Georgia with her mother Lucy, she is the youngest of five children


She said: "Even at two she was very thoughtful.

"What Georgia did on some questions was of a higher quality than that which was necessary to gain a mark.

"She swept right through it like a hot knife through butter.

"I would ask her things like 'give me two blocks or give me ten blocks' and she would manage it as easily as you would expect a five-year-old.

"In one test I asked her to draw a circle and she did it so perfectly.

"Most adults would struggle to do that. Her circle was near to being perfect.

"It shows she can physically hold a pen well but also that she understands the concept of a circle."

Georgia, who is at nursery school, was also able to tell the difference between pink and purple - a skill which most children learn at primary school age.

Professor Freeman said: "I said to her, 'What a pretty pink skirt, and you have tights and shoes to match'.

"She said, 'They're not pink, they're purple'. Most children go to school aged five and start to learn colours, let alone knowing the difference between pink and purple.

"I have to keep reminding myself that she is only two."

To the amazement of the family, who live in Aldershot, Hampshire, Georgia scored 152 points on the IQ test, putting her in the top 0.2 per cent of the population. Those with an average IQ would score around 100 points in the same test.

Georgia was then invited to join Mensa, the High IQ society whose members have IQs in the top 2 per cent of the population. Georgia is one of only 30 Mensa members under the age of ten.

Mrs Brown, chief executive of a charity, believes Georgia has benefited by growing up as the youngest of five children.

She has been absorbing information from her older brothers and sisters and father, a self-employed carpenter, while not receiving any special treatment.

"There is always someone around to offer her something," her mother said.

"But she still has temper tantrums, like you wouldn't believe, throwing herself on the floor.

"She doesn't think she's better and cleverer than everyone else. She is a very kind and loving child."

Georgia, who has a "wicked sense of humour" is as busy as any toddler, enjoying a schedule of ballet classes, listening to stories, dancing, singing, sport and even watching the TV.

ABOUT MENSA

Mensa is the largest, oldest, and best-known high-IQ society in the world. The organization restricts its membership to people with high testable IQs. Specifically, potential members must score within the top 2% (above the 98th percentile) of any approved standardized intelligence test. Mensa is, formally, made up of national groups plus the umbrella organization Mensa International.

Roland Berrill, an Australianbarrister, and Dr. Lancelot Ware, a British scientist and lawyer, founded Mensa in the United Kingdom in 1946. They had the idea of forming a society for bright people, the only qualification for membership being a high IQ.

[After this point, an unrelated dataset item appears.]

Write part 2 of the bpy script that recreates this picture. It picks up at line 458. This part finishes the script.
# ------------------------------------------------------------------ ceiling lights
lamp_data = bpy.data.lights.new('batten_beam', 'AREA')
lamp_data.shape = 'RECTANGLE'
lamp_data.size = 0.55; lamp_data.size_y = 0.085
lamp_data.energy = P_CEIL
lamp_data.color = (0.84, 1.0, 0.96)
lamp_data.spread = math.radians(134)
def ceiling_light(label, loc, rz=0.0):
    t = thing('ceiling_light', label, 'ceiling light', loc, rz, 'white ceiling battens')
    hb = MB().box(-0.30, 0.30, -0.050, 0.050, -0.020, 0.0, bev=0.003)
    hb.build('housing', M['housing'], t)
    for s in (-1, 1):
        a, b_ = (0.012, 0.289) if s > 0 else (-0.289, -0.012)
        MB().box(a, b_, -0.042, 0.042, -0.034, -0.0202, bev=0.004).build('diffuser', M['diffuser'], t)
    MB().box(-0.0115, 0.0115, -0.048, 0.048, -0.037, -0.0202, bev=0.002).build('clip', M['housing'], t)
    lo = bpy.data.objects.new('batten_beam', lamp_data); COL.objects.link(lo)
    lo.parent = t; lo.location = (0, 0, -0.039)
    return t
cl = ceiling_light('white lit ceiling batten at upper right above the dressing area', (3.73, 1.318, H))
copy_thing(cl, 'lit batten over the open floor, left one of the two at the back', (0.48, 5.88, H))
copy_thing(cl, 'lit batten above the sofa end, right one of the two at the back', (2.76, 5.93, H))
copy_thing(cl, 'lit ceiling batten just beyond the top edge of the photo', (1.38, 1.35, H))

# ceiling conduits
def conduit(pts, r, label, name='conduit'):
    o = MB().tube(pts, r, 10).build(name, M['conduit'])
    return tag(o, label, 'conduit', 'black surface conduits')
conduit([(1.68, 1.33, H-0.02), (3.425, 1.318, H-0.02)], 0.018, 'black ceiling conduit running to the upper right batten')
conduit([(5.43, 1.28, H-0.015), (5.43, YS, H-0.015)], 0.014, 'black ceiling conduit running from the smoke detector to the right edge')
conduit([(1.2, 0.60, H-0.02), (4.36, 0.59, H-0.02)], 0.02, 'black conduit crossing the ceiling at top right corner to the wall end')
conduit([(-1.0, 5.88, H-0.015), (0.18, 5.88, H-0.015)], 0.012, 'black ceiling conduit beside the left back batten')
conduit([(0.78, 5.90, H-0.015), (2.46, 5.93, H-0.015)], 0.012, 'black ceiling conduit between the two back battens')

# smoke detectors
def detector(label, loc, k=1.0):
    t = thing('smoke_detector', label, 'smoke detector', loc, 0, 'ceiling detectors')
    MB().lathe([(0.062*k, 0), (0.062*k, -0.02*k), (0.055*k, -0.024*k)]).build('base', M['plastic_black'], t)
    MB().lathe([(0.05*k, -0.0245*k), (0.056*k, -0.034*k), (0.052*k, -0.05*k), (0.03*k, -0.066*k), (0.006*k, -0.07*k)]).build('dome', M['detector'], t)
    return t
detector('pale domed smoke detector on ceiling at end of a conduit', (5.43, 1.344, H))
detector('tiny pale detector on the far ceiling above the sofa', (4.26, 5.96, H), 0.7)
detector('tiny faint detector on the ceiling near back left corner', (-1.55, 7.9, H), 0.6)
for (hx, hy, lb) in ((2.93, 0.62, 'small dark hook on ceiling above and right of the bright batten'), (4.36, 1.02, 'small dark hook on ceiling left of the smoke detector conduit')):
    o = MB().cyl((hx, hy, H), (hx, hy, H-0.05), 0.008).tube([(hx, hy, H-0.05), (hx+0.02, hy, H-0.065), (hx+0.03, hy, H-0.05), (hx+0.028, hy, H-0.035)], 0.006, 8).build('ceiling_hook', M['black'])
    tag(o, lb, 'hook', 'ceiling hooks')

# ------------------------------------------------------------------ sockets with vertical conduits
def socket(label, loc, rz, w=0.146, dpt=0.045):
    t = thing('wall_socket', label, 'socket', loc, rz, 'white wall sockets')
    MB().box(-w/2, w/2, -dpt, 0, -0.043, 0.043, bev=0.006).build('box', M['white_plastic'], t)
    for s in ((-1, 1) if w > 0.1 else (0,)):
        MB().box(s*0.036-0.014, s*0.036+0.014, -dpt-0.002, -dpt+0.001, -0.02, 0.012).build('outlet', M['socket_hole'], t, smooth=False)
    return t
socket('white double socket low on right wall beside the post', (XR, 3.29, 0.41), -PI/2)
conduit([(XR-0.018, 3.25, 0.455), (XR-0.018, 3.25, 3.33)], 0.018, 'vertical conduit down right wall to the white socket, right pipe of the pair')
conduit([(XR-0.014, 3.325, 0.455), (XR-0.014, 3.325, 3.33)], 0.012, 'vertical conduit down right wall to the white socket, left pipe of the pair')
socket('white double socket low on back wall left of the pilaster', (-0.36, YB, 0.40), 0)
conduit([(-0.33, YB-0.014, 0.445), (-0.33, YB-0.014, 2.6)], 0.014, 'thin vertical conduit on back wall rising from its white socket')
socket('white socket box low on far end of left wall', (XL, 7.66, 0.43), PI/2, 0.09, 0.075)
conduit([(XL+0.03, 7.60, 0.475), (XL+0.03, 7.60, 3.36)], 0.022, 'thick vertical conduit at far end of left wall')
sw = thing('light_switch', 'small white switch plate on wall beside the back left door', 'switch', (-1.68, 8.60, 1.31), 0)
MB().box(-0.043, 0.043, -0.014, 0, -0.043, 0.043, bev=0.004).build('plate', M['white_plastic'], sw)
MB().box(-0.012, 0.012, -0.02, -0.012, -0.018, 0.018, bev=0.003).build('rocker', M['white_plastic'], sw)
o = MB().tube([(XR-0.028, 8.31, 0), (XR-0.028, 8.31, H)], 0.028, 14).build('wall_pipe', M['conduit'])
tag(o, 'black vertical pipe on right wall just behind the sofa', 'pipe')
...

The original aims were, as they are today, to create a non-political society free from all social distinctions (racial, religious, etc.) The society welcomes all people, regardless of background, whose IQs meet the criteria, with the objective of members enjoying each other's company and participating in a wide range of social and cultural activities.

Mensa accepts individuals who score in the 98th percentile on certain standardised IQ tests, such as the Stanford-Binet. Because different tests are scaled differently, it is not meaningful to compare raw scores between tests, only percentiles. For example, the minimum accepted score on the Stanford-Binet is 132, while for the Cattell it is 148.

In addition to encouraging social interaction among its members, the organization is also involved with programs for gifted children, literacy, and scholarships. The name comes from mensa, the Latin word for "table," and indicates that it is a round-table society of equals (although the logo can be seen as depicting a square table).

The two largest Mensas are American Mensa, with about 50,000 members, and British Mensa, with about 25,500 members.